How to setup grub for Dual Boot on Ubuntu 23.10 (fix)

Just installed Xubuntu (or Ubuntu) 23.10 alongside Windows and now it boots straight into Linux without showing the GRUB menu? Don’t worry — this is the new default and we will change it.

5 months ago   •   1 min read

By Aquasp
Table of contents

Introduction

GRUB Menu Not Showing → Windows Not Appearing on Boot

Just installed Xubuntu (or Ubuntu) 23.10 alongside Windows and now it boots straight into Linux without showing the GRUB menu?
Don’t worry — this is the new default behavior. Starting with recent Ubuntu versions, GRUB_TIMEOUT_STYLE is set to hidden and the timeout is 0 seconds, so the menu is completely skipped unless you hold Shift during boot.
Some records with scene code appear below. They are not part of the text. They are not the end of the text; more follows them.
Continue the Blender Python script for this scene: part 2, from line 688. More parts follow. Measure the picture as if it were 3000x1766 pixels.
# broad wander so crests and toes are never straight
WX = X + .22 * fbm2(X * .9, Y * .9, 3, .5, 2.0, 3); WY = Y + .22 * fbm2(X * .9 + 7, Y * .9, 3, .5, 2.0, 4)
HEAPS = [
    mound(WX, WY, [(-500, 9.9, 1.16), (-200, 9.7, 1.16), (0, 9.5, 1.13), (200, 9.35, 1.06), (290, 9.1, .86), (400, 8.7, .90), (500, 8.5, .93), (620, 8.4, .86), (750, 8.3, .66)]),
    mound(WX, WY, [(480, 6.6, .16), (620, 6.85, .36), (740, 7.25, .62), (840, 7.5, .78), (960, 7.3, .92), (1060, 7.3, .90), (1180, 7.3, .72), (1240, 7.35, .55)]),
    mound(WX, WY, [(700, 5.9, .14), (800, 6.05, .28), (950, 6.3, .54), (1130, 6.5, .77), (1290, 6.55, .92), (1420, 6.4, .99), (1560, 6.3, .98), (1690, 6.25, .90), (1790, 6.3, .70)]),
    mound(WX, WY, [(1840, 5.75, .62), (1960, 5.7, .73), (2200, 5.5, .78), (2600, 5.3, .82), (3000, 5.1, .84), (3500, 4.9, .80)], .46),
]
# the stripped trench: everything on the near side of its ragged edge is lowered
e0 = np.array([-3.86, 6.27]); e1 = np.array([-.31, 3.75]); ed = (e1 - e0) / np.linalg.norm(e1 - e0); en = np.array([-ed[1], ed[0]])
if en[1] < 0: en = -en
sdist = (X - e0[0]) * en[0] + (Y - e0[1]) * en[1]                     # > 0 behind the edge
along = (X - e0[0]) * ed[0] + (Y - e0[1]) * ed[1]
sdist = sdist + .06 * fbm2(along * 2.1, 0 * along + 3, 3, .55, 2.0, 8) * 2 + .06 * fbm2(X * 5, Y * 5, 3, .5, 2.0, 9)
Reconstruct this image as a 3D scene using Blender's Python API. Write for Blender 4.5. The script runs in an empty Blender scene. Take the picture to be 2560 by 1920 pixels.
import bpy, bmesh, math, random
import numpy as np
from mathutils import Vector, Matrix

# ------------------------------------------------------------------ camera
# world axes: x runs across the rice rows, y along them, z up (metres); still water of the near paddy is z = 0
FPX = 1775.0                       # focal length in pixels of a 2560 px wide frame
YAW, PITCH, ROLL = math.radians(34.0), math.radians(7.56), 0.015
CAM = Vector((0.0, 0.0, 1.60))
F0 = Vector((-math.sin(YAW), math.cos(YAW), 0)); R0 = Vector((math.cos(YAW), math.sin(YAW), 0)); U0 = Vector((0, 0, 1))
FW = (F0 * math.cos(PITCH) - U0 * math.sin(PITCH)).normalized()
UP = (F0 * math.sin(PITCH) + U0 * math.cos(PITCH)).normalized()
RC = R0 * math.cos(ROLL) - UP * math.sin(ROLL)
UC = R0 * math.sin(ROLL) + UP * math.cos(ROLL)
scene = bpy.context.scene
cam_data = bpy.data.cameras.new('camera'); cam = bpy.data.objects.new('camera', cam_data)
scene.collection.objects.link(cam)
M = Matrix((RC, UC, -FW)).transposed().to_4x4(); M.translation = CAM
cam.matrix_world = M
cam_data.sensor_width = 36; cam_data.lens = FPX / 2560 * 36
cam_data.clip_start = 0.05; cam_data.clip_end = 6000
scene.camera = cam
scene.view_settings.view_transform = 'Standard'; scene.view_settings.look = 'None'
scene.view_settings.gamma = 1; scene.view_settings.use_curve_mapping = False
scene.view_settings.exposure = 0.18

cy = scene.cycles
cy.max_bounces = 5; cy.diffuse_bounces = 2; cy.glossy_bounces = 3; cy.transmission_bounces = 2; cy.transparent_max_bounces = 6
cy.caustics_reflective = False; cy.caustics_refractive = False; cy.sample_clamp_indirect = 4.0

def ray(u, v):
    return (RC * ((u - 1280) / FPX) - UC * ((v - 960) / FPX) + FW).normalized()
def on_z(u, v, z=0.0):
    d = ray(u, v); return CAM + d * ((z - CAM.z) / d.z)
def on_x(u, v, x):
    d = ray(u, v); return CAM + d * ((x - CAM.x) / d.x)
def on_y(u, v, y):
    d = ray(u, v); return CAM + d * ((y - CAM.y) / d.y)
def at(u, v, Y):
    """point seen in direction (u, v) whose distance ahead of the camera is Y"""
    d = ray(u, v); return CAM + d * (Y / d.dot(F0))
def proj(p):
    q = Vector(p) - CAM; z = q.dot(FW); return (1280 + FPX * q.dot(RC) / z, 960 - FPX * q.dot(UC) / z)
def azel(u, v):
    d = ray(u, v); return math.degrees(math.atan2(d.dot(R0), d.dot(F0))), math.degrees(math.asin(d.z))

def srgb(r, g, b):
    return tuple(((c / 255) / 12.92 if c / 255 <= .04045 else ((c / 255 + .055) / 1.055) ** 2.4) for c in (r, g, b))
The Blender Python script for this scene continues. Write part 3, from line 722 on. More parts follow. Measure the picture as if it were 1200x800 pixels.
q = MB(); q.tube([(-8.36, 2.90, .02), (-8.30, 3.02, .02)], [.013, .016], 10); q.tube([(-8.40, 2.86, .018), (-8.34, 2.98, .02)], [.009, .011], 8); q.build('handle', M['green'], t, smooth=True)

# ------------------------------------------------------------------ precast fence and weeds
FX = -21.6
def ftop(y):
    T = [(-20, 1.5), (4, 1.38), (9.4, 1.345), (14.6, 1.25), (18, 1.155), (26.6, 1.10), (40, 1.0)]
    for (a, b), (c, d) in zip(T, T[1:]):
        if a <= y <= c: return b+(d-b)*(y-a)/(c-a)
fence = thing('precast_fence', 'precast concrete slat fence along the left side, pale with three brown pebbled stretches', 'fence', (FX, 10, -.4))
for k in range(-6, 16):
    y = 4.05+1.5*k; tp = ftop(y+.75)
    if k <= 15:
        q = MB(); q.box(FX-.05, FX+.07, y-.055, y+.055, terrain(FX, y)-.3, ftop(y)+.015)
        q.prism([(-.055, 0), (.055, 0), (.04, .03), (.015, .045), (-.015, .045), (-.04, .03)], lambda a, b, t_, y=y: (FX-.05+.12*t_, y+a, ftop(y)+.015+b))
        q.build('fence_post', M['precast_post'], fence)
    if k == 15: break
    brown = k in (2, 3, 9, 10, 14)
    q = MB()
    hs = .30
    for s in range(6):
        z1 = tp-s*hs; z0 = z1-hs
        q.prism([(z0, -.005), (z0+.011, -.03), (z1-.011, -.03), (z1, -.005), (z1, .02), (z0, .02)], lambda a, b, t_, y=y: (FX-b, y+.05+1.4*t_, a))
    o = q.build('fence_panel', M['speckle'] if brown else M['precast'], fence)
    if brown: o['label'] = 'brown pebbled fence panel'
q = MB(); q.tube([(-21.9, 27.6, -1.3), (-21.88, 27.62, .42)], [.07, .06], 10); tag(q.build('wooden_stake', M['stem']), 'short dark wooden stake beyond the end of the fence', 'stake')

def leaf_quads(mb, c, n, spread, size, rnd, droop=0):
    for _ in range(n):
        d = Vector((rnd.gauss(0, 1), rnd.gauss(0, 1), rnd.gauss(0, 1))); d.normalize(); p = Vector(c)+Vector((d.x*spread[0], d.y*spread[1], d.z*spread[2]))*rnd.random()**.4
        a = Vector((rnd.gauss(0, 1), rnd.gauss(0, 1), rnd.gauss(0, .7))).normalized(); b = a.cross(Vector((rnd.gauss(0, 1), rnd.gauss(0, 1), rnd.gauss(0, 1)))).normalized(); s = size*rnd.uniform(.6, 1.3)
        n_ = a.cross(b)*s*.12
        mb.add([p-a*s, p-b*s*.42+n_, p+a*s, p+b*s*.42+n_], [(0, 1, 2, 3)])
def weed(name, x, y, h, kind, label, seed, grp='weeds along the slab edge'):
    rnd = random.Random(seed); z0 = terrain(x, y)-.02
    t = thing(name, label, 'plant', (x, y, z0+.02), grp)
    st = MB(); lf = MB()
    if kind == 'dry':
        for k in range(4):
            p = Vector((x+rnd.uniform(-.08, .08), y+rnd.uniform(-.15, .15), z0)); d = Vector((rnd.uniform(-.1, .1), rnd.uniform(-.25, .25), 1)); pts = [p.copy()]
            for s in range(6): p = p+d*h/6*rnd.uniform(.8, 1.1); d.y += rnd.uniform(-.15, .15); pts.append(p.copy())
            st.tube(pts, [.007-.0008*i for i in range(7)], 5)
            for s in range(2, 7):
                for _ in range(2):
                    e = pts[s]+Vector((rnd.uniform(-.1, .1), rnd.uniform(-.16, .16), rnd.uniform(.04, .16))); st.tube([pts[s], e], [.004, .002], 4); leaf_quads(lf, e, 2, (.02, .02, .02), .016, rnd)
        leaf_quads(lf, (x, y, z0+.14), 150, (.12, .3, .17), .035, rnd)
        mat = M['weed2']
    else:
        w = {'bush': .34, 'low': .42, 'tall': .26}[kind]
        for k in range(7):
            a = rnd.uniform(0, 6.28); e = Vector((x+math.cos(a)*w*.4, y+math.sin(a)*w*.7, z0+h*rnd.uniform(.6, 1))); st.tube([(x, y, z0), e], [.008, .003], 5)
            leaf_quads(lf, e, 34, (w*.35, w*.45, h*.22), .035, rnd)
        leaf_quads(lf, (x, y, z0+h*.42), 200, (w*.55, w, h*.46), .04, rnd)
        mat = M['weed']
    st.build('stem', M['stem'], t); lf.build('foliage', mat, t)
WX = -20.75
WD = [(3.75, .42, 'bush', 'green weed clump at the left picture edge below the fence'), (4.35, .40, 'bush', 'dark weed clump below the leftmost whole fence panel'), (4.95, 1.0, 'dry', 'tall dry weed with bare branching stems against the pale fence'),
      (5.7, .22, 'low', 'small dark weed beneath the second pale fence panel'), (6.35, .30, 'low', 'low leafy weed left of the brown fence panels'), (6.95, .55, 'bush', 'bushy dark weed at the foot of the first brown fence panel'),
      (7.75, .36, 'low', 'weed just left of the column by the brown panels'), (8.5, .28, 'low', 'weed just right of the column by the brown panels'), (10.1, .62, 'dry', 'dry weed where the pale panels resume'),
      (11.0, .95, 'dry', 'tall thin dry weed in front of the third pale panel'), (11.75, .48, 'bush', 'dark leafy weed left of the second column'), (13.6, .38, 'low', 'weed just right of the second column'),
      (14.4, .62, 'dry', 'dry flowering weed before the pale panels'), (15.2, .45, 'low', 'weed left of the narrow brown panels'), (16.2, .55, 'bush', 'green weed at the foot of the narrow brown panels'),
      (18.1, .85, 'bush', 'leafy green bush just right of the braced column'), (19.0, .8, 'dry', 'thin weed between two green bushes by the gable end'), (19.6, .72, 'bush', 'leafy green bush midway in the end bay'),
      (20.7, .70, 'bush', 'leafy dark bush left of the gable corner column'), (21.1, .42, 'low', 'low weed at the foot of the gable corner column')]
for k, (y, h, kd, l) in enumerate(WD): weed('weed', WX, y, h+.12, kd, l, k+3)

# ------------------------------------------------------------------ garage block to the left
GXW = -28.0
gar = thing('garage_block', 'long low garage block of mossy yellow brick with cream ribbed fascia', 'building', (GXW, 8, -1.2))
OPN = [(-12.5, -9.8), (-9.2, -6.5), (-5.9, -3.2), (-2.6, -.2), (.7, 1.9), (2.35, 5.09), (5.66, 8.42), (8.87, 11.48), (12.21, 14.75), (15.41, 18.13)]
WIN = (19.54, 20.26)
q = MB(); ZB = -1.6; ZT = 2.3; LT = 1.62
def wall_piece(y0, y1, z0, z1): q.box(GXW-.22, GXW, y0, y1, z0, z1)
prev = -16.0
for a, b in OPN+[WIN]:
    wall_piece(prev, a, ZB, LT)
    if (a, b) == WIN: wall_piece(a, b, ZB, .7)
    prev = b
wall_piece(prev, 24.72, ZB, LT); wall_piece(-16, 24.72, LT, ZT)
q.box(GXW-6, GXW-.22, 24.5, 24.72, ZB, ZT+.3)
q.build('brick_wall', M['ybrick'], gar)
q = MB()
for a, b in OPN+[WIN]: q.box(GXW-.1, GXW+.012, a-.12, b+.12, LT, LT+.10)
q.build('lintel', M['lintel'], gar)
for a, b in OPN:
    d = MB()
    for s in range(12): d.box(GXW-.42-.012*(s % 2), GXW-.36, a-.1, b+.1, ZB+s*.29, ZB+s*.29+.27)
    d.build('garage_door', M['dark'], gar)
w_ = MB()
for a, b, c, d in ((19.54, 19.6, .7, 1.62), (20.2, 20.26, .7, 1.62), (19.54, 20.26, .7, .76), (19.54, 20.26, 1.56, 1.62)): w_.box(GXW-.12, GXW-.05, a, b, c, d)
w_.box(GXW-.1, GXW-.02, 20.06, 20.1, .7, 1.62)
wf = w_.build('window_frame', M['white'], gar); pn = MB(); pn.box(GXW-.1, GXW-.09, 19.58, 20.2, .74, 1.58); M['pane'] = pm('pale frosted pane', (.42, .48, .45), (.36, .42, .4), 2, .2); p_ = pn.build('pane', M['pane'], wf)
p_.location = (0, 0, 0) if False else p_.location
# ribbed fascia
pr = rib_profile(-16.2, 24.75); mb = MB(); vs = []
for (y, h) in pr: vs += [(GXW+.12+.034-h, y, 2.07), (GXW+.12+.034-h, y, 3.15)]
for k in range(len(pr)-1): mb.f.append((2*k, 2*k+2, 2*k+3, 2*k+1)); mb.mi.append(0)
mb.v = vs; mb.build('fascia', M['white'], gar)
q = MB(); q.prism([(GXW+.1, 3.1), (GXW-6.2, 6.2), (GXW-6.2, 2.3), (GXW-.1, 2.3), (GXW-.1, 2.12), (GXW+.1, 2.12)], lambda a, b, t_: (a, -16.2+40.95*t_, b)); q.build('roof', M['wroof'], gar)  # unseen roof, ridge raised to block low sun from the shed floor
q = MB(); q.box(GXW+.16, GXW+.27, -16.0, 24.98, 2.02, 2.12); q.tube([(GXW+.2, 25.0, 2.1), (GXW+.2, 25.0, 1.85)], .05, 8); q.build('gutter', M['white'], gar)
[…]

Here’s the permanent two-line fix.

The Fix (Takes 30 Seconds)

Open a terminal and edit the GRUB config:

sudo nano /etc/default/grub

Make sure these lines are present and exactly like this (add them if missing):

GRUB_TIMEOUT_STYLE=menu
GRUB_TIMEOUT=10

Optional but recommended — make the menu look nicer and be 100% reliable:

GRUB_TERMINAL=console

Full example of the relevant section:

# Show the GRUB menu every time
GRUB_TIMEOUT_STYLE=menu
GRUB_TIMEOUT=10        # seconds to wait before auto-booting the default entry
GRUB_TERMINAL=console

Save (Ctrl+O → Enter → Ctrl+X) and update GRUB:

sudo update-grub

Reboot and you’ll now see the full GRUB menu with both Ubuntu/Xubuntu and Windows listed.
You can change the 10 to any number you like (or even -1 to wait indefinitely until you pick an entry).

Why This Happens

Canonical decided to hide the menu by default for a “cleaner” boot experience on single-OS machines.
For dual-boot users it’s just annoying — this fix restores the classic behavior permanently.

That’s it — enjoy easy access to both operating systems again!